Least squares in matrix form demonstration

Question

I want to know why $$\min ||AX-B||^2 <=> A^tAX = A^tB$$ and I'm having a hard time finding a demonstration that I can understand. I'm pretty sure I have to start by doing $Y=AX$ and $B = B_1 + B_2$ but any attempt to go beyond that has got me stuck.

Answer 1

Here is one approach:

Let $S = {\cal R} A$, the range space of $A$. This is a (closed) subspace, so we can write the problem as $\min_{s \in S} \|s-b\|^2$, that is, finding the closest point to $b$ in the subspace $S$.

Remember, for every point in $s \in S$, there is some (possible many) $x$ such that $s = Ax$.

It is straightforward to show (using a compactness argument, for example) that the derived problem has a solution (in fact it is unique).
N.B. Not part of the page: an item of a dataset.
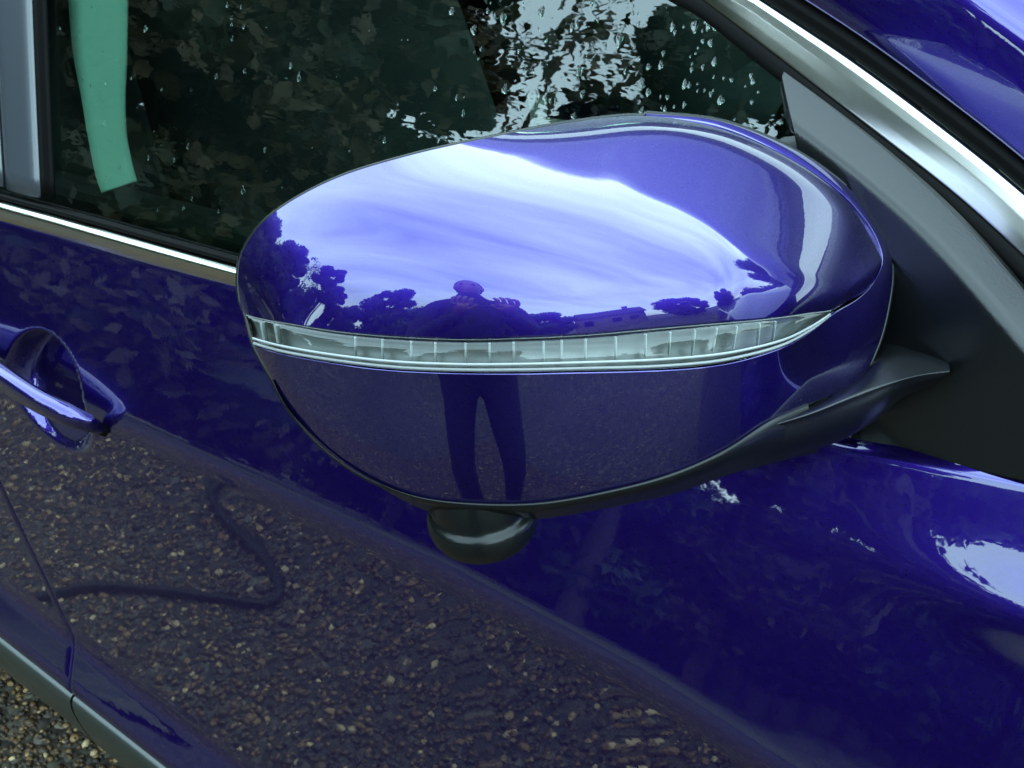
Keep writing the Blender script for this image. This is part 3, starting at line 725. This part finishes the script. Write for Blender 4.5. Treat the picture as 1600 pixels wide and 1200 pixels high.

It is also straightforward to show that the solution $s$ satisfies $s-b \bot S$ (draw a picture to see the geometry). That is $s$ is the orthogonal projection of $b$ onto $S$.

To see this analytically, choose $x \in S$, then we have $\|s-b\|^2 \le \|s+tx-b\|^2$ for all $t$. If we expand this we get $\|s-b\|^2 \le t^2 \|x\|^2 + \|s-b\|^2 + 2 t \langle s-b, x \rangle$, which gives $t \|x\|^2 + 2 \langle s-b, x \rangle$ if we divide by $t \neq 0$. Letting $t \to 0$ gives $\langle s-b, x \rangle \ge 0$. Since $-x \in S$ as well, we get $\langle s-b, x \rangle =0$ for all $x \in S$, which is $s-b \bot S$.

In particular, we have $\langle u, s-b \rangle = 0$ for all $u \in S$. Since $s$ has the form $s = Ax$ for some $x$ and similarly $u=Ay$, this gives$\langle Ay, Ax-b \rangle = \langle y, A^T(Ax-b) \rangle =0$. Since this is true for all $y$, we have $A^T(Ax-b) = 0$.